▸ **DATA EXCERPT**:
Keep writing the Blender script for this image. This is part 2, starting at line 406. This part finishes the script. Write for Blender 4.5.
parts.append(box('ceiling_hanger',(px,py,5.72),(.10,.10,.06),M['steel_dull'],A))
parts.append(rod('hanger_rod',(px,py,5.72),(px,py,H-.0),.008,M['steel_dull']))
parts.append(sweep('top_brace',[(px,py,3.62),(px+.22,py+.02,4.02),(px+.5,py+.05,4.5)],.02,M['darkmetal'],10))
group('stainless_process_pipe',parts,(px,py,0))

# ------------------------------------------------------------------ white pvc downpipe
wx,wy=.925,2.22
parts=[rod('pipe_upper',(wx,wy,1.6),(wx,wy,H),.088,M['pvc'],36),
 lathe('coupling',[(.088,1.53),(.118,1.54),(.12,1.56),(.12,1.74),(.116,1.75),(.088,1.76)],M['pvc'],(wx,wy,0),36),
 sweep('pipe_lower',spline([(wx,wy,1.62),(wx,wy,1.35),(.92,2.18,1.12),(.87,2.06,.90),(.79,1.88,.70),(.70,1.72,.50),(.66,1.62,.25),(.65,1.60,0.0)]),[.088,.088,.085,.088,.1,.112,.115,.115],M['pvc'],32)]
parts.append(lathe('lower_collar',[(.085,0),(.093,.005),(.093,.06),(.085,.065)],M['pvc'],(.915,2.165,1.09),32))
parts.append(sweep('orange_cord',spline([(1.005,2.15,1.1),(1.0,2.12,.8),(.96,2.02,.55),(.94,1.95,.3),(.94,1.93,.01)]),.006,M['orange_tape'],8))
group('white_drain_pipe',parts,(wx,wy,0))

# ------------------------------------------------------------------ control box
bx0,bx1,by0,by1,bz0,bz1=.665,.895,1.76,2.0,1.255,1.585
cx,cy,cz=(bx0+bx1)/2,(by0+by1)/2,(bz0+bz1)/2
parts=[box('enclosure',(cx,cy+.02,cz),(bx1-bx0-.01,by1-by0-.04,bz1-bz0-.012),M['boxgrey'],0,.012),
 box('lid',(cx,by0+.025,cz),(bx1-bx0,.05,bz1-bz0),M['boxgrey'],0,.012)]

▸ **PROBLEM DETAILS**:
Type out the material again exactly as presented.

▸ **OUTPUT OF THE TASK**:
Keep writing the Blender script for this image. This is part 2, starting at line 406. This part finishes the script. Write for Blender 4.5.
parts.append(box('ceiling_hanger',(px,py,5.72),(.10,.10,.06),M['steel_dull'],A))
parts.append(rod('hanger_rod',(px,py,5.72),(px,py,H-.0),.008,M['steel_dull']))
parts.append(sweep('top_brace',[(px,py,3.62),(px+.22,py+.02,4.02),(px+.5,py+.05,4.5)],.02,M['darkmetal'],10))
group('stainless_process_pipe',parts,(px,py,0))

# ------------------------------------------------------------------ white pvc downpipe
wx,wy=.925,2.22
parts=[rod('pipe_upper',(wx,wy,1.6),(wx,wy,H),.088,M['pvc'],36),
 lathe('coupling',[(.088,1.53),(.118,1.54),(.12,1.56),(.12,1.74),(.116,1.75),(.088,1.76)],M['pvc'],(wx,wy,0),36),
 sweep('pipe_lower',spline([(wx,wy,1.62),(wx,wy,1.35),(.92,2.18,1.12),(.87,2.06,.90),(.79,1.88,.70),(.70,1.72,.50),(.66,1.62,.25),(.65,1.60,0.0)]),[.088,.088,.085,.088,.1,.112,.115,.115],M['pvc'],32)]
parts.append(lathe('lower_collar',[(.085,0),(.093,.005),(.093,.06),(.085,.065)],M['pvc'],(.915,2.165,1.09),32))
parts.append(sweep('orange_cord',spline([(1.005,2.15,1.1),(1.0,2.12,.8),(.96,2.02,.55),(.94,1.95,.3),(.94,1.93,.01)]),.006,M['orange_tape'],8))
group('white_drain_pipe',parts,(wx,wy,0))

# ------------------------------------------------------------------ control box
bx0,bx1,by0,by1,bz0,bz1=.665,.895,1.76,2.0,1.255,1.585
cx,cy,cz=(bx0+bx1)/2,(by0+by1)/2,(bz0+bz1)/2
parts=[box('enclosure',(cx,cy+.02,cz),(bx1-bx0-.01,by1-by0-.04,bz1-bz0-.012),M['boxgrey'],0,.012),
 box('lid',(cx,by0+.025,cz),(bx1-bx0,.05,bz1-bz0),M['boxgrey'],0,.012)]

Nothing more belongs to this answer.